Now she is worthy of compassion, and that's our obligation with her. Not to leave her alone. But from time to time it is hard not to see her as any unknown old person worthy of compassion.

If love has to find its way back, it eventually will. At the right moment and form. Don't push your feelings.

The big difference between you and her, is that you have spread and planted seeds of love into us: your husband, your kids, your family and extended family. Everything you do is for love towards your family, without a pinch of egoism.

You will always have me and the kids, so be sure to harvest all the love you have planted.

Be strong my love. And do what your heart tells you. I will be next to you!

Aww... I know, sis. I know. Love ya!!!!

she's your sister ,,, she an angel too !
does she happen to grant wishes !!!!!!!!!!!!

That is not what you deserve. It was an unhealthy relationship. Now her mind is gone and you understandably feel guilty. It is miss placed guilt my dear. When she was in her right mind she made choices you made yours based on hers.

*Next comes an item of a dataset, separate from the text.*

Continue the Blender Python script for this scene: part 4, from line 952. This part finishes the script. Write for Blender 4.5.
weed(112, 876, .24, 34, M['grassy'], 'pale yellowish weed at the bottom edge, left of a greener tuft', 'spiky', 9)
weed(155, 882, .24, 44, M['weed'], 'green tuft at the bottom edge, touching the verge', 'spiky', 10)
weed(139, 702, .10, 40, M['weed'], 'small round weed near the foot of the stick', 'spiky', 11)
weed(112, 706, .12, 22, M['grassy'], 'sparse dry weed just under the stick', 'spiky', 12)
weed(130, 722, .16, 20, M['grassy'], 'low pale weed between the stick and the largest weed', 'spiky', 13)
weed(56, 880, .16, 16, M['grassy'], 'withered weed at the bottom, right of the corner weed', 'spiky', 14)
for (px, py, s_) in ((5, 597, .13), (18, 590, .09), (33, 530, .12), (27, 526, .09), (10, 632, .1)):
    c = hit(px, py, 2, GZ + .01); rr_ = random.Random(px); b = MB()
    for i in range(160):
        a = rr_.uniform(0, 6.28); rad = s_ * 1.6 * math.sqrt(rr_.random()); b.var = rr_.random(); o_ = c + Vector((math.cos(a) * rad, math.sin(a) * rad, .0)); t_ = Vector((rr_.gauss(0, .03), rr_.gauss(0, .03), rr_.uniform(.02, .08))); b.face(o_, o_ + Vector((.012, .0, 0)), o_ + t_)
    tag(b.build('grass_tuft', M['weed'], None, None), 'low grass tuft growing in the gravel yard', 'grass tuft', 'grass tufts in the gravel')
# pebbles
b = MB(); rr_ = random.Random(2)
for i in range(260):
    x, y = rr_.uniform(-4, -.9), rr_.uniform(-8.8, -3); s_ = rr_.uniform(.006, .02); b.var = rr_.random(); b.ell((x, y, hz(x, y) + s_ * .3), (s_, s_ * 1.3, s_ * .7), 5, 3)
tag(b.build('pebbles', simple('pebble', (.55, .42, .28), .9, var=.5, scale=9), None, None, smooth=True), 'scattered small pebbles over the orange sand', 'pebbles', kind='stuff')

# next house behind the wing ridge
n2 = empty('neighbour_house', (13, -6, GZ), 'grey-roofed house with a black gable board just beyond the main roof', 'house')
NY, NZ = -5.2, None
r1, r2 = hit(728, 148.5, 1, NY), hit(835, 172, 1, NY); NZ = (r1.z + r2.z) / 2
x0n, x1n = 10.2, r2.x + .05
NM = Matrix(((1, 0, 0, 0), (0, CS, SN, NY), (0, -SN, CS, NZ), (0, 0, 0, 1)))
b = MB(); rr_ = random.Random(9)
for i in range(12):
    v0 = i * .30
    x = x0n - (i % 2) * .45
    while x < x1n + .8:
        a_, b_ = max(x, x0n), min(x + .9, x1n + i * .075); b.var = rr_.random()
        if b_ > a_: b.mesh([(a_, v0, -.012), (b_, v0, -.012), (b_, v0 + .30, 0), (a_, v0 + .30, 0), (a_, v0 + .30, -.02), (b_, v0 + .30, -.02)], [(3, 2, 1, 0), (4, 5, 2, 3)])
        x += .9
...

Feelings are neither wrong nor right. You did not have a loving relationship with her, you can not expect to feel as if you had now. So forgive yourself. Make arrangements for her care. Ask your dad if he will assist in this as it is a hard job.

Thanks Jenna!!!! That's what my hubby says... I just wish things would have ended up different between us.

I guess my father will have her until we find an institution. She won't be able to live by herself anymore, but dad has his own life now. Wouldn't be fair to ask more from him.

I think if he has taken responsibility for her at this point. He still cares. He also cares about you. Don't think so much of it as asking of him. But giving him the chance to do something for her and for you. Don't be in a huge rush to take that privilege away from him dear.
It was hard for me to learn the lesson of letting others serve. This might be something you are learning now.